NASA to inspect Haitian quake fault lines

PASADENA, Calif., Jan. 27 (UPI) — NASA says it has added several science overflights of earthquake faults in Haiti and the Dominican Republic to a previously scheduled airborne radar project.

The space agency’s Uninhabited Aerial Vehicle Synthetic Aperture Radar, or UAVSAR, left NASA’s Dryden Flight Research Center in California Monday aboard a modified NASA Gulfstream III aircraft.

The three-week overflight of the island of Hispaniola will involve the use of the L-band wavelength radar developed by NASA’s Jet Propulsion Laboratory to study the structure of tropical forests; monitor volcanic deformation and examine Mayan archeological sites.

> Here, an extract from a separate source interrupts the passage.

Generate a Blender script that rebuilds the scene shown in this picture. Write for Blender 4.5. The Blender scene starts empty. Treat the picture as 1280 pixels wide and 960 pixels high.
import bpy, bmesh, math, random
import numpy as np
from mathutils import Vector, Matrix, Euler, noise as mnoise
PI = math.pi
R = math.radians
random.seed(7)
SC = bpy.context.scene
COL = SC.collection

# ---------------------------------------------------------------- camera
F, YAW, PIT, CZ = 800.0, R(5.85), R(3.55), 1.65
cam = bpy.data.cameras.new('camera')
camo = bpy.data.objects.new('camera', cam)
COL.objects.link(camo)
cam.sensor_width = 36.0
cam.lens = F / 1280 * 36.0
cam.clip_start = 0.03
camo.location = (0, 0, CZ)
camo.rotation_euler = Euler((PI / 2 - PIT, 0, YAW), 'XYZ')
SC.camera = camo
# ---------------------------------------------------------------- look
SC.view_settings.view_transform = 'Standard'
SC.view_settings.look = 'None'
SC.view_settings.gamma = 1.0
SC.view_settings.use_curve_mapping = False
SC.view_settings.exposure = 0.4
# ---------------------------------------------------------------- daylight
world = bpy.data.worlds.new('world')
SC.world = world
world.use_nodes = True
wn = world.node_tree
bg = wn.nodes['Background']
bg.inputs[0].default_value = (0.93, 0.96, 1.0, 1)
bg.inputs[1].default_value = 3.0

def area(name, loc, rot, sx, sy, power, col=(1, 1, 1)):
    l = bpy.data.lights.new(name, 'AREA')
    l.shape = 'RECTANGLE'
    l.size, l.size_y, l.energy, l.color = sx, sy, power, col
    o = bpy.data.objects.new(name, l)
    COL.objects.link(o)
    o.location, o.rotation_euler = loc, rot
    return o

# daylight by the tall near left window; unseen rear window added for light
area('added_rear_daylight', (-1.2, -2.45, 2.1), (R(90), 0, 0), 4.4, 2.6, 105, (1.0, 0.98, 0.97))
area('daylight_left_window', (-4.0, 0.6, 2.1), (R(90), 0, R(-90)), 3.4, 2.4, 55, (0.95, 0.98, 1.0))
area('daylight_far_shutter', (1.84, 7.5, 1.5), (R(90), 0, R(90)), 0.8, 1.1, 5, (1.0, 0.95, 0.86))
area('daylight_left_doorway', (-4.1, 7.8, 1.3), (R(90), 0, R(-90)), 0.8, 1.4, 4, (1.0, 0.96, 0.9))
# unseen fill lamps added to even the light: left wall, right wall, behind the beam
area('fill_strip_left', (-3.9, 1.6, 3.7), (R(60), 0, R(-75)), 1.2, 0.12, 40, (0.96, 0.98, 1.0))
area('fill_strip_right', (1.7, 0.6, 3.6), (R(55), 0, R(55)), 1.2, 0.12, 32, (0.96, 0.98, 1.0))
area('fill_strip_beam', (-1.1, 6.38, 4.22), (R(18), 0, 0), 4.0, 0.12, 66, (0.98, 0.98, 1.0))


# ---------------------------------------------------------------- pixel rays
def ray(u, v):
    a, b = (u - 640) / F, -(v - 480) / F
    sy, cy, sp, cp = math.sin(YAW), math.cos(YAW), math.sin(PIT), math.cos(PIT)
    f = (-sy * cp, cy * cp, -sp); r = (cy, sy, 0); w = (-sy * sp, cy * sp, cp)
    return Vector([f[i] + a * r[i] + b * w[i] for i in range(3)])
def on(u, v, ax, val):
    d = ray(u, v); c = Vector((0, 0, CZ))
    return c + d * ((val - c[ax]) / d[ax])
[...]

After the Jan. 12 Haitian earthquake occurred, NASA managers said they added additional science objectives that will allow UAVSAR’s unique observational capabilities to study geologic processes.

“UAVSAR will allow us to image deformations of Earth’s surface and other changes associated with post-Haiti earthquake geologic processes such as aftershocks … and the potential for landslides,” said JPL’s Paul Lundgren, the principal investigator for the Hispaniola overflights.

NASA said flight plans call for multiple observations through early to mid-February.